Al fin, cuando se agravó el conflicto, el gobierno tuvo que zanjarlo imponiendo un determinado acuerdo entre patronos y obreros socialistas. Los sindicatos se negaron entonces a aceptarlo y al día siguiente, al reanudarse el trabajo, ametrallaron a la entrada de las obras a sus camaradas socialistas que se presentaban para trabajar. Estos, aterrorizados, se negaron de nuevo a trabajar y el conflicto se prolongó, quedando los revolucionarios extremistas como dueños absolutos del movimiento y de la calle, habiendo reducido a la impotencia estratégica a los republicanos, sus aliados electorales.
¿Cómo logararon soportar los obreros y la capital de la República las consecuencias de esa huelga interminable? Al haberse impuesto definitivamente métodos anarquistas, desde la mitad de mayo hasta el inicio de la guerra civil, Madrid vivió una situación caótica: los obreros comían en los hoteles, restaurantes y cafés, negándose a pagar la cuenta y amenazando a los dueños cuando aquellos manifestaban su intención de reclamar ayuda a la policía. Las mujeres de los trabajadores hacían sus compras en los ultramarinos sin pagarlas, por la buena razón de que las acompañaba un tiarrón que exhibía un elocuente revolver. Además, incluso en pleno día y hasta en el centro de la ciudad, los pequeños comercios eran saqueados y se llevaban el género amenazando con revólver a los comerciantes que protestaban. (...)
Por orden de los sindicalistas la huelga se extendió a los mecánicos que reparaban ascensores. Éstos fueron inmovilizados en todas las casas, incluso destrozados por los huelguistas, y mientras tanto los habitantes de Madrid tuvieron que subir a pie sus escaleras.
¡La guinda de ese encantador caos la constituían cinco o seis bombas de dinamita que cada día los huelguistas colocaban en edificios en construcción para hacerlos saltar por los aires!
En otro orden de cosas, se recuerda lo sucedido el día siguiente del triunfo del Frente Popular. El gobierno, espantado, temiéndose una revuelta, se apresuró a transferir el poder a los vencedores incluso antes de que el Parlamento se hubiese reunido. Los vencedores, no menos asustados, se saltaron las etapas y convocaron la Comisión permanente de las Cortes para solicitar el acuerdo de amnistía para los sublevados de Asturias de 1934. Al mismo tiempo, y por decreto, el nuevo gobierno devolvía a los antiguos sublevados los puestos que ocupaban anteriormente, tanto en la administración como en las empresas privadas.

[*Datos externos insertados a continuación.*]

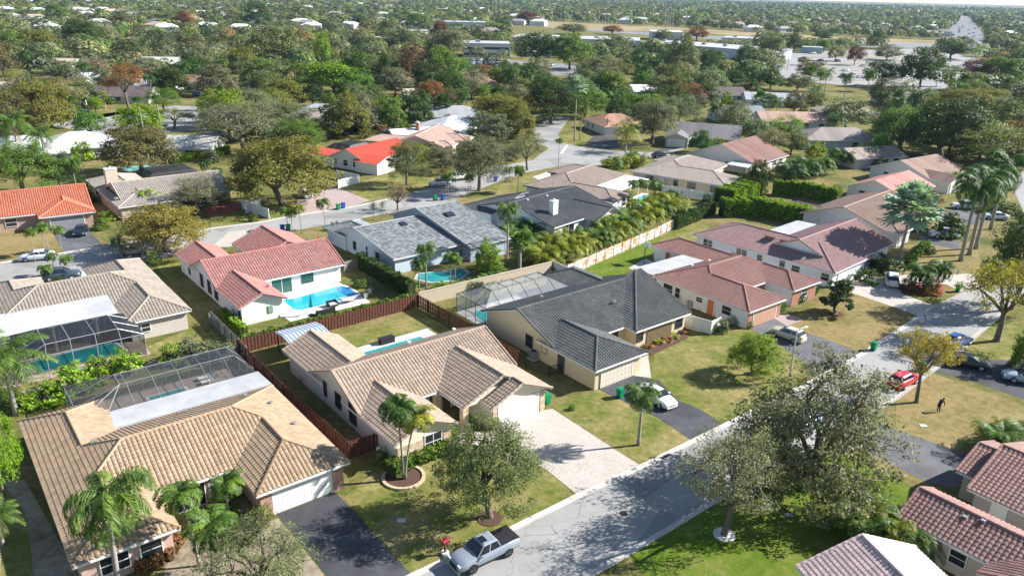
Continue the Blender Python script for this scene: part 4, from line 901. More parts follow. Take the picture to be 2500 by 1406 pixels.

Esperaba de esta forma detener la furia revolucionaria desatada por sus propios aliados.
Y la oposición, que hoy se encuentra junto a los alzados y que acusó al Frente Popular de aquellas prisas, no está limpia de toda culpa ya que sus representantes en la Comisión Permanente de las Cortes votaron también a favor de la amnistía, dando así satisfacción a las exigencias de la calle. ¿Podían actuar de otro modo? Quizás no. Pero debemos hacer constar que de todas las fuerzas políticas, tanto dentro como fuera del Frente Popular, fue el anarco-sindicalismo el que arrastró a las demás. El espantapájaros de la anarquía callejera siempre se salió con la suya, sin que los que de este modo cedían obtuviesen la deseada tregua ya que cada éxito, lejos de calmar a los extremistas, los animaba.